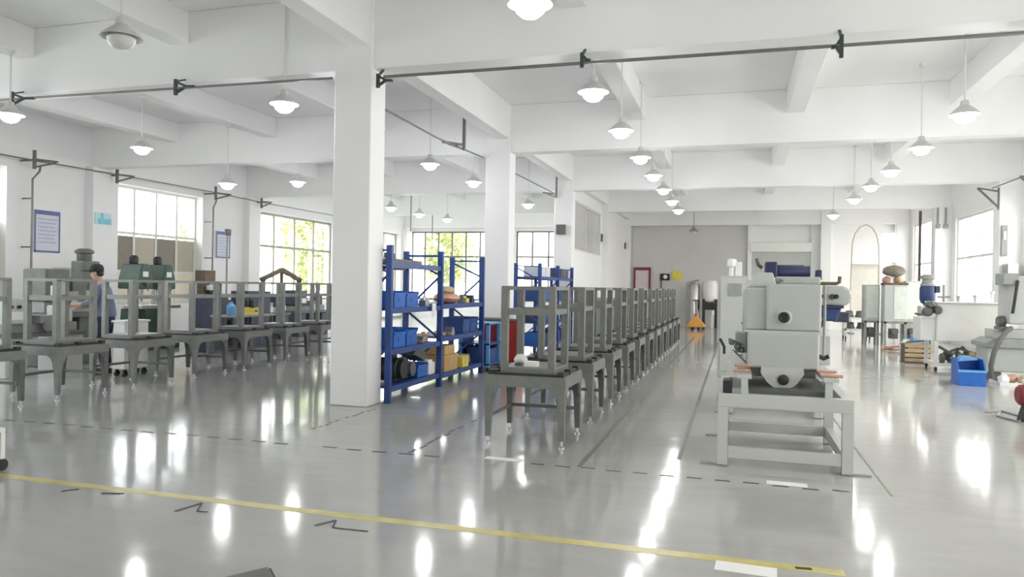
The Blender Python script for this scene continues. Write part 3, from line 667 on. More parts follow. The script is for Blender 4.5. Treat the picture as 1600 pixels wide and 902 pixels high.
# light blue tool cart between the racks and the second column
t = thing('tool_cart', 'light blue tool cart between the second rack and the red cabinet', 'cart', (-4.66, 13.5, 0))
mb = MB()
for x in (-4.95, -4.4):
    for y in (13.22, 13.88): MB().box(x-0.03, x+0.03, y-0.03, y+0.03, 0.08, 0.9).build('post', 'light_blue', t)
for z in (0.12, 0.5, 0.88): MB().box(-4.98, -4.37, 13.19, 13.91, z, z+0.03).build('shelf', 'rack_blue' if z < 0.8 else 'light_blue', t)
MB().box(-4.96, -4.92, 13.25, 13.85, 0.15, 0.88).build('back_panel', 'rack_blue', t)
for x in (-4.95, -4.4):
    for y in (13.22, 13.88): MB().lathe([(0.04, -0.015), (0.04, 0.015)], (x, y, 0.04), 12, 'x').box(x-0.02, x+0.02, y-0.02, y+0.02, 0.04, 0.085).build('caster', 'black', t)
crate(-4.85, -4.42, 13.3, 13.8, 0.15, 0.3, 'dark crate in the light blue tool cart', 'rack_blue', None)
# red cabinet
t = thing('fire_cabinet', 'red fire extinguisher cabinet with dark lid against the second column', 'cabinet', (-4.55, 14.45, 0))
MB().box(-4.95, -4.15, 14.3, 14.75, 0.06, 0.9).build('body', 'red', t, bevel=0.01)
MB().box(-4.98, -4.12, 14.27, 14.78, 0.9, 0.95).build('lid', 'dark_grey', t, bevel=0.006)
MB().box(-4.90, -4.57, 14.285, 14.3, 0.12, 0.85).build('door', 'dark_red', t); MB().box(-4.53, -4.20, 14.285, 14.3, 0.12, 0.85).build('door', 'red', t)
MB().box(-4.93, -4.17, 14.33, 14.72, 0, 0.06).build('plinth', 'dark_grey', t)
o = MB().lathe([(0.07, 0), (0.075, 0.02), (0.075, 0.10), (0.03, 0.14), (0.03, 0.17)], (-4.3, 14.45, 0.95), 14).build('white_canister', 'paper', smooth=True); tag(o, 'white canister standing on the red cabinet', 'canister')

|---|

### Directions
Restate the whole of the material word for word without the pictures.

### Solved problem
The Blender Python script for this scene continues. Write part 3, from line 667 on. More parts follow. The script is for Blender 4.5. Treat the picture as 1600 pixels wide and 902 pixels high.
# light blue tool cart between the racks and the second column
t = thing('tool_cart', 'light blue tool cart between the second rack and the red cabinet', 'cart', (-4.66, 13.5, 0))
mb = MB()
for x in (-4.95, -4.4):
    for y in (13.22, 13.88): MB().box(x-0.03, x+0.03, y-0.03, y+0.03, 0.08, 0.9).build('post', 'light_blue', t)
for z in (0.12, 0.5, 0.88): MB().box(-4.98, -4.37, 13.19, 13.91, z, z+0.03).build('shelf', 'rack_blue' if z < 0.8 else 'light_blue', t)
MB().box(-4.96, -4.92, 13.25, 13.85, 0.15, 0.88).build('back_panel', 'rack_blue', t)
for x in (-4.95, -4.4):
    for y in (13.22, 13.88): MB().lathe([(0.04, -0.015), (0.04, 0.015)], (x, y, 0.04), 12, 'x').box(x-0.02, x+0.02, y-0.02, y+0.02, 0.04, 0.085).build('caster', 'black', t)
crate(-4.85, -4.42, 13.3, 13.8, 0.15, 0.3, 'dark crate in the light blue tool cart', 'rack_blue', None)
# red cabinet
t = thing('fire_cabinet', 'red fire extinguisher cabinet with dark lid against the second column', 'cabinet', (-4.55, 14.45, 0))
MB().box(-4.95, -4.15, 14.3, 14.75, 0.06, 0.9).build('body', 'red', t, bevel=0.01)
MB().box(-4.98, -4.12, 14.27, 14.78, 0.9, 0.95).build('lid', 'dark_grey', t, bevel=0.006)
MB().box(-4.90, -4.57, 14.285, 14.3, 0.12, 0.85).build('door', 'dark_red', t); MB().box(-4.53, -4.20, 14.285, 14.3, 0.12, 0.85).build('door', 'red', t)
MB().box(-4.93, -4.17, 14.33, 14.72, 0, 0.06).build('plinth', 'dark_grey', t)
o = MB().lathe([(0.07, 0), (0.075, 0.02), (0.075, 0.10), (0.03, 0.14), (0.03, 0.17)], (-4.3, 14.45, 0.95), 14).build('white_canister', 'paper', smooth=True); tag(o, 'white canister standing on the red cabinet', 'canister')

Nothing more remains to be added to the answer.